Escludendo la ragione assoluta di una delle parti, ci si dovrebbe affidare al buonsenso. Ed è proprio lì che sta il problema: chi deve stabilire quali siano i limiti comunque invalicabili? La storia, non solo della canzone, ma anche del cinema, del teatro, della pittura (e qui si può tranquillamente andare indietro di secoli, se non di millenni), di altre arti dovrebbe, però, averci insegnato qualcosa di oggettivo. Anzi, diverse cose: la censura sta sempre qualche anno indietro rispetto alla realtà; i giudici considerano un prodotto dell'ingegno alla stregua di un atto notarile; spesso non si conosce abbastanza a fondo la materia che si vorrebbe sottoporre a limitazioni; per ogni bene, la proibizione è -nei fatti- meglio di un gigantesco battage pubblicitario. Ci si potrebbe aggiungere, ragionevolmente, anche una bella dose di ipocrisia.

 

Così come si può argomentare, dall'altra parte, che non basta proclamare una malintesa libertà, o la presunta o reale chiusura di chi deve valutare, per permettersi di dire, fare o (nella fattispecie) cantare tutto. Oppure lo si potrebbe anche, se ognuno sapesse regolarsi da sé. Ma, a tutt'oggi, non fa parte del bagaglio degli uomini rispettare regole non scritte o imposte.

Le trasgressioni di Mina, Cugini di Campagna 'istigatori'
Dunque, titolo con riferimento specifico. Beh, una come Mina non avrebbe mai dovuto censurarla nessuno. Perché se è vero che la discriminante sta spesso nell'espressione artistica, la sua era di livello assoluto. Trasgressiva un po' lo era la “tigre di Cremona” e quel “L'importante è finire” presessantottesco una serie di turbamenti li avrà creati di sicuro. Per non dire del finale un po' trash di “Ma che bontà” o della chiarissima e senza allusioni “Nuda”.

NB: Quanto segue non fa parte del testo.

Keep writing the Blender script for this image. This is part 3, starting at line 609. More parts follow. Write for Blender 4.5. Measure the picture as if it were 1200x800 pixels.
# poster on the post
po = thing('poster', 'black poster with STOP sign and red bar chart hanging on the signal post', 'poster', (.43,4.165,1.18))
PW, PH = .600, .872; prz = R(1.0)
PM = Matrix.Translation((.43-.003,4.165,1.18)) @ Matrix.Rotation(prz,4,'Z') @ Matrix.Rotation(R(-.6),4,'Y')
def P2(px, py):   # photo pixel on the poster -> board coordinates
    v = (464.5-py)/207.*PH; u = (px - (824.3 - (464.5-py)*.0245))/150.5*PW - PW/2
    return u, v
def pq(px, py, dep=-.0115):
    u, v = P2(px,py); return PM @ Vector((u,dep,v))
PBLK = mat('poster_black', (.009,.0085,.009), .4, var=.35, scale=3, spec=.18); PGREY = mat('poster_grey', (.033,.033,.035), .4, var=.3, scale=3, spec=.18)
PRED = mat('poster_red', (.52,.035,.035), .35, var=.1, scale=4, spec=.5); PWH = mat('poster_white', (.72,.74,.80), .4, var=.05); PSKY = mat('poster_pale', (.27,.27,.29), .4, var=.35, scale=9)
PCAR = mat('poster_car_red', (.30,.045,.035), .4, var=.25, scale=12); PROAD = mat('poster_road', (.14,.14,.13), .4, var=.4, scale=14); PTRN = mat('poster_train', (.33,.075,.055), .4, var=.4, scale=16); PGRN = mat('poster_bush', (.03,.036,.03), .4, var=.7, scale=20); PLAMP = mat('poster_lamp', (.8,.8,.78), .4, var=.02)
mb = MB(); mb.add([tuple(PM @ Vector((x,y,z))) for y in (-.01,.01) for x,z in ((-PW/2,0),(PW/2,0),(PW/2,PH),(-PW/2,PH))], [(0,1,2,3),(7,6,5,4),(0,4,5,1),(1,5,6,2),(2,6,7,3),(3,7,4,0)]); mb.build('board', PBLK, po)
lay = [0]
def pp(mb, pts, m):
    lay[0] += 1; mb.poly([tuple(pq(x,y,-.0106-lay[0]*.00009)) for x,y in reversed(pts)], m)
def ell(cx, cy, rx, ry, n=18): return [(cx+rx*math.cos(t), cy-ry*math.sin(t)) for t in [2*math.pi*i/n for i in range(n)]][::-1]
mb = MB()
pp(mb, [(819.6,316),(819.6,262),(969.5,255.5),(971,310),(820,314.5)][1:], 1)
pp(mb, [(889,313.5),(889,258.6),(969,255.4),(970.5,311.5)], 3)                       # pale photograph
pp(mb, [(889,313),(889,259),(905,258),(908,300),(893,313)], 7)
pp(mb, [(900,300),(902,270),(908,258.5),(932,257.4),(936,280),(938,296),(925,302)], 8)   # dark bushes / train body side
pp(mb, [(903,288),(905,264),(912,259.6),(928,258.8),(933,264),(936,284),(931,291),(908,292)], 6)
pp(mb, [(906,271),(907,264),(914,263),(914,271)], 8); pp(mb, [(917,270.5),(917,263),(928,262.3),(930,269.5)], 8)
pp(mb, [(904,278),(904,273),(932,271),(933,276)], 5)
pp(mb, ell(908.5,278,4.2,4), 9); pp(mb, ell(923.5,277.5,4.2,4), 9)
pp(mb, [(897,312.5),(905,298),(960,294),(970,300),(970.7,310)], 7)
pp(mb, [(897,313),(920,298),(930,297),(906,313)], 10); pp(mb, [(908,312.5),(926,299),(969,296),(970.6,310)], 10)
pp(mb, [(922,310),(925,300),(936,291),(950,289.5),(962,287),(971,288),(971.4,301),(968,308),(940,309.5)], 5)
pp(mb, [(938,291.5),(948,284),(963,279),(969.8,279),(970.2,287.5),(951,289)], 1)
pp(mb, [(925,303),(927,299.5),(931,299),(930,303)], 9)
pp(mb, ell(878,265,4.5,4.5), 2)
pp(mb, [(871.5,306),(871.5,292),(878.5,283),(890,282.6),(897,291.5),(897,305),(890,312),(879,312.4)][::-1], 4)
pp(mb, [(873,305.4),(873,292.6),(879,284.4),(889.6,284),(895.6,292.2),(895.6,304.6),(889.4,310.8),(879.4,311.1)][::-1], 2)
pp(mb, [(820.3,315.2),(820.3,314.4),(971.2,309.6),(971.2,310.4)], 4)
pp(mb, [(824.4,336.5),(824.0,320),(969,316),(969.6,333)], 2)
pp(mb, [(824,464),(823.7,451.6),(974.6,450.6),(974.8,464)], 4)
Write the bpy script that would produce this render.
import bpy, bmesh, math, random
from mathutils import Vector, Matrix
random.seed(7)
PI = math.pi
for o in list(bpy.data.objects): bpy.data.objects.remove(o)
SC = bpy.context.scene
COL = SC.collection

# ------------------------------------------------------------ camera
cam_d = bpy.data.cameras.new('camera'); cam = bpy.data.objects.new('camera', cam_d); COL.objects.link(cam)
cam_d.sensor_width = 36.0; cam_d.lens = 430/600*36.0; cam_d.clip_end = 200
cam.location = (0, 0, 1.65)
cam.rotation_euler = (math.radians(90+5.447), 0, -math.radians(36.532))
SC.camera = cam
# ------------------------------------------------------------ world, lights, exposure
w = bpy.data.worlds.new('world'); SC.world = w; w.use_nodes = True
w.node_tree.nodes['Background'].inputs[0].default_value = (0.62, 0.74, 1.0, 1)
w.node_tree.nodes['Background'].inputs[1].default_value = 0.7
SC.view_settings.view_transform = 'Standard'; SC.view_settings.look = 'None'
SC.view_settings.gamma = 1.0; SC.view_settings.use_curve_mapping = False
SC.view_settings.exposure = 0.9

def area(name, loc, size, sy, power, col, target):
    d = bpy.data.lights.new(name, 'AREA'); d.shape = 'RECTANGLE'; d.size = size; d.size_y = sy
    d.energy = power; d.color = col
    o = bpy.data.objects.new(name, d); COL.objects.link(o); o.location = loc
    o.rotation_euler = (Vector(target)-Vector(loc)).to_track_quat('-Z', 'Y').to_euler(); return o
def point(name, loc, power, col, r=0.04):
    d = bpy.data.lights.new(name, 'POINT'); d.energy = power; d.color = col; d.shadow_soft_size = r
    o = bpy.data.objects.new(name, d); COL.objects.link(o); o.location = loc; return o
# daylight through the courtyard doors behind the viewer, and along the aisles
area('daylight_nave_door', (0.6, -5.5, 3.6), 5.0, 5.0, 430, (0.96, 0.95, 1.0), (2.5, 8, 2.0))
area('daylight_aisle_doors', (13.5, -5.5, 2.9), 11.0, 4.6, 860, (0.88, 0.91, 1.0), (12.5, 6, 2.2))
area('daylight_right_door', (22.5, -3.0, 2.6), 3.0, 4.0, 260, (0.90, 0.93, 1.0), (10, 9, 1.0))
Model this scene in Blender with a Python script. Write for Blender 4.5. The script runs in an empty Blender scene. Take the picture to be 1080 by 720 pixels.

Il testo di Maurizio Targa non esaurisce l'argomento, che ha l'ampiezza, anche aneddotica, di qualche enciclopedia, ma ci racconta con dovizia di particolari i casi più eclatanti e altri importanti, ma meno noti. Una vera e propria scorribanda tra le canzoni italiane che hanno subito gli strali della censura. Da “Fratelli d'Italia” a “Faccetta Nera” (boicottata durante il fascismo!) fino a De André, Battisti, i Pooh, Baglioni, per arrivare a Elisa, Cristicchi, i Negrita. Modugno era un habitué degli epuratori, per zittire la Cinquetti venne oscurato l'Eurofestival, i Cugini di Campagna furono accusati di istigazione al suicidio (verrebbe da dire che, forse, dopo aver sentito “Il ballo di Peppe”, qualcuno avrà pensato: ma che ci stiamo a fare in un mondo dove si cantano ancora canzoni così?). La censura non ha risparmiato né Verdi (Giuseppe) né Rossi (Vasco) o un singolo Rosso (Stefano). ...Ma almeno allora si poteva scegliere il 'lato b' di un disco senza pensare in automatico ad un paio di chiappe!

 

In appendice al libro: Banned! Un salto fuori confine: la censura negli Usa, Regno Unito, Argentina.
La prefazione è di Michele Bovi, giornalista e autore, capostruttura di Raiuno.